Nonlinear Local Metric Learning for Person Re-identification
This addresses the problem of matching pedestrians across non-overlapping camera views for surveillance applications, representing an incremental improvement over existing methods.
The paper tackles person re-identification by proposing a nonlinear local metric learning method that combines local metric learning with deep neural networks to learn multiple nonlinear transformations, achieving state-of-the-art results on VIPeR, GRID, and CUHK 01 datasets.

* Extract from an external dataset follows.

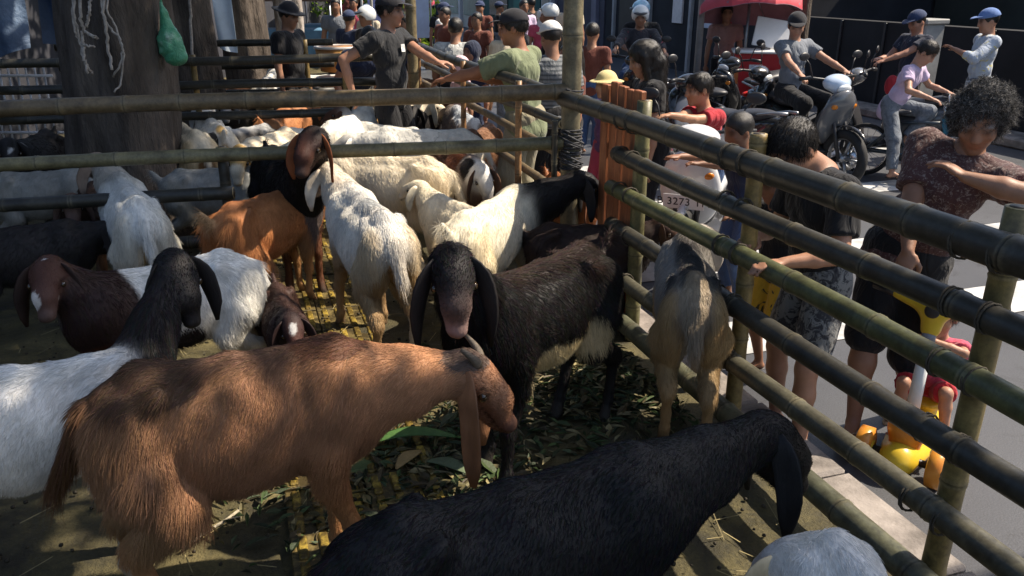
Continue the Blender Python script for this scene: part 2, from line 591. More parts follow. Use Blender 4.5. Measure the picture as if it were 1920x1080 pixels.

Person re-identification aims at matching pedestrians observed from non-overlapping camera views. Feature descriptor and metric learning are two significant problems in person re-identification. A discriminative metric learning method should be capable of exploiting complex nonlinear transformations due to the large variations in feature space. In this paper, we propose a nonlinear local metric learning (NLML) method to improve the state-of-the-art performance of person re-identification on public datasets. Motivated by the fact that local metric learning has been introduced to handle the data which varies locally and deep neural network has presented outstanding capability in exploiting the nonlinearity of samples, we utilize the merits of both local metric learning and deep neural network to learn multiple sets of nonlinear transformations. By enforcing a margin between the distances of positive pedestrian image pairs and distances of negative pairs in the transformed feature subspace, discriminative information can be effectively exploited in the developed neural networks. Our experiments show that the proposed NLML method achieves the state-of-the-art results on the widely used VIPeR, GRID, and CUHK 01 datasets.